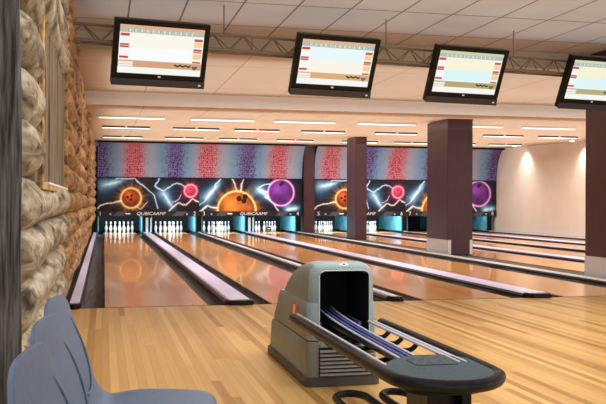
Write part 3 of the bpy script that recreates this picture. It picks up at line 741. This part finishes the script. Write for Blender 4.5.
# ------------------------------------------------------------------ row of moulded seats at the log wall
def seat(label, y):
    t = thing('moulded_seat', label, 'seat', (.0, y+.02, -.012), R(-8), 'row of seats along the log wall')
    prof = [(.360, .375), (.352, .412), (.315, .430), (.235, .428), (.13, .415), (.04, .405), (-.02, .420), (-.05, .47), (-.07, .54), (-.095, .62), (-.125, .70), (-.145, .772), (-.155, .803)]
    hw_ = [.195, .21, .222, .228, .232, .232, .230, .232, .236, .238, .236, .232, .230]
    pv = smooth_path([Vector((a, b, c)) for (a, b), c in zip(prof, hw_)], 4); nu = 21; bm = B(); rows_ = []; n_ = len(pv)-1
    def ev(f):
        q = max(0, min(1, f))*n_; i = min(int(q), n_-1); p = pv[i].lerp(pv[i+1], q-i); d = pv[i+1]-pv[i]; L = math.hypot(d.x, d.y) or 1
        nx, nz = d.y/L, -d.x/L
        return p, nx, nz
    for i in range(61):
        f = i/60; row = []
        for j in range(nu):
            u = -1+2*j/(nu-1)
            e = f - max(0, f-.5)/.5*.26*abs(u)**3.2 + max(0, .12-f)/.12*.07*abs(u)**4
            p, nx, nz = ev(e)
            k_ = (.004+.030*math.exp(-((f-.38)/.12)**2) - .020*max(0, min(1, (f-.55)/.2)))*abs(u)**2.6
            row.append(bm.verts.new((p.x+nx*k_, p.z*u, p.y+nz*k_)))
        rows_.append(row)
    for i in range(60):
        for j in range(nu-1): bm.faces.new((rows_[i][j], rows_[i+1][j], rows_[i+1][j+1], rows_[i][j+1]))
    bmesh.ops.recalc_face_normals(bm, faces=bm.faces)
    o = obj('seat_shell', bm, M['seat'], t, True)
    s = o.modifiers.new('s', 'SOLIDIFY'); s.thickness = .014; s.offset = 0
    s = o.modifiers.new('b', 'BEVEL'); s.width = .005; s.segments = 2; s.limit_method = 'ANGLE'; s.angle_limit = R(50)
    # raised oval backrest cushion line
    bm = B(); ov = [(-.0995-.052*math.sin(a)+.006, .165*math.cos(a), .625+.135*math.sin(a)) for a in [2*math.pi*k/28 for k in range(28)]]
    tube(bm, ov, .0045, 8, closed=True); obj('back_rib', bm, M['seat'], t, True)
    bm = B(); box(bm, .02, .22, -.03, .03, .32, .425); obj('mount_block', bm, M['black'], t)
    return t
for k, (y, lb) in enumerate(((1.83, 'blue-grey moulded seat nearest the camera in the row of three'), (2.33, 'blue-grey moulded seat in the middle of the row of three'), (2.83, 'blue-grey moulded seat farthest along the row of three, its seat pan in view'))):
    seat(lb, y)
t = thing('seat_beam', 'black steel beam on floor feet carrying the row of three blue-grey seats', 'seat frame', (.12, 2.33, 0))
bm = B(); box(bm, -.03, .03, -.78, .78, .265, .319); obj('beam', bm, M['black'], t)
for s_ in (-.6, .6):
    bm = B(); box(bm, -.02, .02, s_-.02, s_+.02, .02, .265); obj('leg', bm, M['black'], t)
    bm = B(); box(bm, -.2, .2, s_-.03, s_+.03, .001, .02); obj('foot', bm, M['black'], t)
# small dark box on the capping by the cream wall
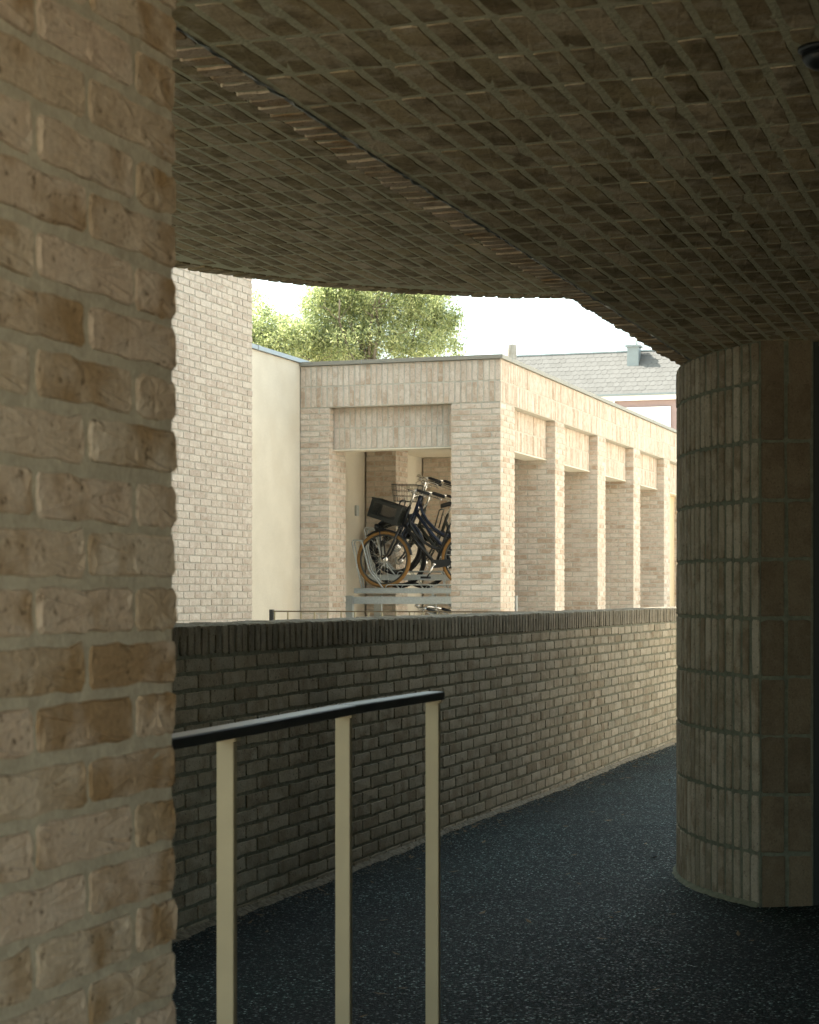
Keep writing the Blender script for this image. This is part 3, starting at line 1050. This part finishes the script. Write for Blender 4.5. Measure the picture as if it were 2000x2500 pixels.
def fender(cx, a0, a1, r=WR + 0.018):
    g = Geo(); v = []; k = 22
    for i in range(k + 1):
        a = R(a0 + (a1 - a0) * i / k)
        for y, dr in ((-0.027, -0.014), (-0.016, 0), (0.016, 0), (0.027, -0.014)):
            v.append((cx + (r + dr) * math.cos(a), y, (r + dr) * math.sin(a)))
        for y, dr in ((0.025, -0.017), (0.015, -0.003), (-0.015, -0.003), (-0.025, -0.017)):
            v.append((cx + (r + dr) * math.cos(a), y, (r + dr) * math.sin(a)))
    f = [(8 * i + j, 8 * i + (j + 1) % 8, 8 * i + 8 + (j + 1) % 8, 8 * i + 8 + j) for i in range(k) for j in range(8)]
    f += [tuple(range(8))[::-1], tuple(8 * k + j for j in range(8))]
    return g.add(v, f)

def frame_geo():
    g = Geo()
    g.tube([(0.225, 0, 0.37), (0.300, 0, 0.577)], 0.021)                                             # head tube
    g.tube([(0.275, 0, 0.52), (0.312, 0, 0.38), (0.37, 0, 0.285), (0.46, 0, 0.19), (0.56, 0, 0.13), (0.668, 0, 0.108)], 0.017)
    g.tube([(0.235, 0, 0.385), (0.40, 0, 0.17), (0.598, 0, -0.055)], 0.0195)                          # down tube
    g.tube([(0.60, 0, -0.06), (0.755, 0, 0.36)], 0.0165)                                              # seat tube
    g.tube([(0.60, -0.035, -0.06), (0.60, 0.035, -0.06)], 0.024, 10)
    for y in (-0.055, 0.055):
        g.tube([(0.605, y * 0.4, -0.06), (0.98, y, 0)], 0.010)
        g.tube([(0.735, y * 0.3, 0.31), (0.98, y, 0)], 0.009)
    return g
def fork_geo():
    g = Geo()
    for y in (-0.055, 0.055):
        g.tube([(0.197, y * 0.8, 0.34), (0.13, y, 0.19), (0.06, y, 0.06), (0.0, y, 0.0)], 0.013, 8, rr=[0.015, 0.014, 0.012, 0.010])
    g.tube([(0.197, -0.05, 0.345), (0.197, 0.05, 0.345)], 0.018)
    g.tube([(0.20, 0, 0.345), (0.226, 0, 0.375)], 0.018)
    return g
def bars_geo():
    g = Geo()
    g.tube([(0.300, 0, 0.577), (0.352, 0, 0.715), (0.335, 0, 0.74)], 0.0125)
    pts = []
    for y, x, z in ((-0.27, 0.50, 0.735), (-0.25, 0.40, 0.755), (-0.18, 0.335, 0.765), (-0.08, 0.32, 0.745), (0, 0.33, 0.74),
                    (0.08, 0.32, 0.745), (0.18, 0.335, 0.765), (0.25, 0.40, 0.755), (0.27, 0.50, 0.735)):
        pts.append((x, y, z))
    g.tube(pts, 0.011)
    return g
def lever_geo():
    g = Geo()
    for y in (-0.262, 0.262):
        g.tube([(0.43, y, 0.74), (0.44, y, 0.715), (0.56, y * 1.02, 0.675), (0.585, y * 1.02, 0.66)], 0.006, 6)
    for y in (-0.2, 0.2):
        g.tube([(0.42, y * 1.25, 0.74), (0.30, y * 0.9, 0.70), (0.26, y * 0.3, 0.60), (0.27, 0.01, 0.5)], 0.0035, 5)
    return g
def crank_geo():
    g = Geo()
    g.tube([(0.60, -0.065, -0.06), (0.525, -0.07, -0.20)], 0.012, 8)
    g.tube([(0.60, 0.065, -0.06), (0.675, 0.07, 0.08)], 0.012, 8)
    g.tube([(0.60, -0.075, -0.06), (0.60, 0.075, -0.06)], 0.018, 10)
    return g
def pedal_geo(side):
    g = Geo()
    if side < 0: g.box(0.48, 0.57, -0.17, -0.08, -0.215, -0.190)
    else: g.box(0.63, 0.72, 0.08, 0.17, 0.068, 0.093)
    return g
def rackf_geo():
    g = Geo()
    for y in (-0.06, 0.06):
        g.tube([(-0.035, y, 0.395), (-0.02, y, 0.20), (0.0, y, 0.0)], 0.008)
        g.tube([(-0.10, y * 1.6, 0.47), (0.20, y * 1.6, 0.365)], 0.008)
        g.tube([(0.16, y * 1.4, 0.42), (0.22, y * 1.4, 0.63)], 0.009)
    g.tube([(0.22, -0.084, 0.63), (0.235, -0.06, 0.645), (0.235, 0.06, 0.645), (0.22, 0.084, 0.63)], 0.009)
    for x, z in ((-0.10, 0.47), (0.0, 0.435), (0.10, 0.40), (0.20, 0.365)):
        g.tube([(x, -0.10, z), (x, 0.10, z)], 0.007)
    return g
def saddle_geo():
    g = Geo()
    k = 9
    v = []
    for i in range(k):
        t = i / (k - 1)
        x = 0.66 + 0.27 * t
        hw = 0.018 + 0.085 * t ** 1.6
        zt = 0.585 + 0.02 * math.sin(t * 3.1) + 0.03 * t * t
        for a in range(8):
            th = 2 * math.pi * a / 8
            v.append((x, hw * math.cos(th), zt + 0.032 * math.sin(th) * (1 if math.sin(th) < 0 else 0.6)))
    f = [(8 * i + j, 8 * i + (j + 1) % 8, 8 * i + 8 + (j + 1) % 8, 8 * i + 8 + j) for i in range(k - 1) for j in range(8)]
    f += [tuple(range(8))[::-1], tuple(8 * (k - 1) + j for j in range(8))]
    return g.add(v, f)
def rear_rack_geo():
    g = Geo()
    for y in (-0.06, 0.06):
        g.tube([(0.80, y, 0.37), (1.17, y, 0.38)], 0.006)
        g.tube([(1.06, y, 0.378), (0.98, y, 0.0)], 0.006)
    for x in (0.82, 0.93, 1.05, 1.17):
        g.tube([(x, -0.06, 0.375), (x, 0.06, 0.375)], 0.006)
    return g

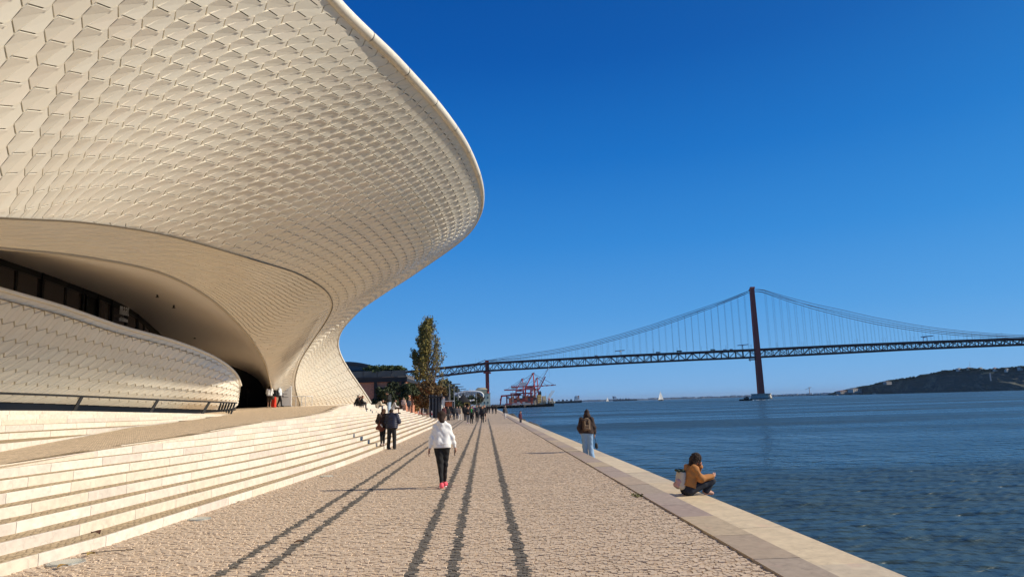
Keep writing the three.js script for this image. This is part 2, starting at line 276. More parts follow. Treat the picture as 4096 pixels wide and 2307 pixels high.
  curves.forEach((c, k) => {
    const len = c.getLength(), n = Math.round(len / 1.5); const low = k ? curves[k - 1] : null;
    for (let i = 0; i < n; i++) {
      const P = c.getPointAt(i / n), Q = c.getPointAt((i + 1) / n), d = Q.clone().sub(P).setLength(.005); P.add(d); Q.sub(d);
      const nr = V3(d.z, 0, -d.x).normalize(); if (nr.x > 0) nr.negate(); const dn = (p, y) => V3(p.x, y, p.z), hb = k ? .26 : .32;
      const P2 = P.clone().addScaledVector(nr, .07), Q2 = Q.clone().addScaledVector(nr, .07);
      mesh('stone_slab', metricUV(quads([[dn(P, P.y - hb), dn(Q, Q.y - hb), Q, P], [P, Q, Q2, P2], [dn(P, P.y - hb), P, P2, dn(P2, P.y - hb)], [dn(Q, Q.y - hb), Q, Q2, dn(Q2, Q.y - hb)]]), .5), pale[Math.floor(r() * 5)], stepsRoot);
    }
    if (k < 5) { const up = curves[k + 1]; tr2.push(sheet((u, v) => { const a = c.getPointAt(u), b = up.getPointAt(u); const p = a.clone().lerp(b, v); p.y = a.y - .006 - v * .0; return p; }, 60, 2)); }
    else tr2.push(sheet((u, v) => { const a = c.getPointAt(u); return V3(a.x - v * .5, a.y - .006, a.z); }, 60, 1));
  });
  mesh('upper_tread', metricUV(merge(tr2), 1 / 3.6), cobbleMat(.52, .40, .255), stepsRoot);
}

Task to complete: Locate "Keep writing the three.js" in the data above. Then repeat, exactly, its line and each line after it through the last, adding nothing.

Written solution:
Keep writing the three.js script for this image. This is part 2, starting at line 276. More parts follow. Treat the picture as 4096 pixels wide and 2307 pixels high.
  curves.forEach((c, k) => {
    const len = c.getLength(), n = Math.round(len / 1.5); const low = k ? curves[k - 1] : null;
    for (let i = 0; i < n; i++) {
      const P = c.getPointAt(i / n), Q = c.getPointAt((i + 1) / n), d = Q.clone().sub(P).setLength(.005); P.add(d); Q.sub(d);
      const nr = V3(d.z, 0, -d.x).normalize(); if (nr.x > 0) nr.negate(); const dn = (p, y) => V3(p.x, y, p.z), hb = k ? .26 : .32;
      const P2 = P.clone().addScaledVector(nr, .07), Q2 = Q.clone().addScaledVector(nr, .07);
      mesh('stone_slab', metricUV(quads([[dn(P, P.y - hb), dn(Q, Q.y - hb), Q, P], [P, Q, Q2, P2], [dn(P, P.y - hb), P, P2, dn(P2, P.y - hb)], [dn(Q, Q.y - hb), Q, Q2, dn(Q2, Q.y - hb)]]), .5), pale[Math.floor(r() * 5)], stepsRoot);
    }
    if (k < 5) { const up = curves[k + 1]; tr2.push(sheet((u, v) => { const a = c.getPointAt(u), b = up.getPointAt(u); const p = a.clone().lerp(b, v); p.y = a.y - .006 - v * .0; return p; }, 60, 2)); }
    else tr2.push(sheet((u, v) => { const a = c.getPointAt(u); return V3(a.x - v * .5, a.y - .006, a.z); }, 60, 1));
  });
  mesh('upper_tread', metricUV(merge(tr2), 1 / 3.6), cobbleMat(.52, .40, .255), stepsRoot);
}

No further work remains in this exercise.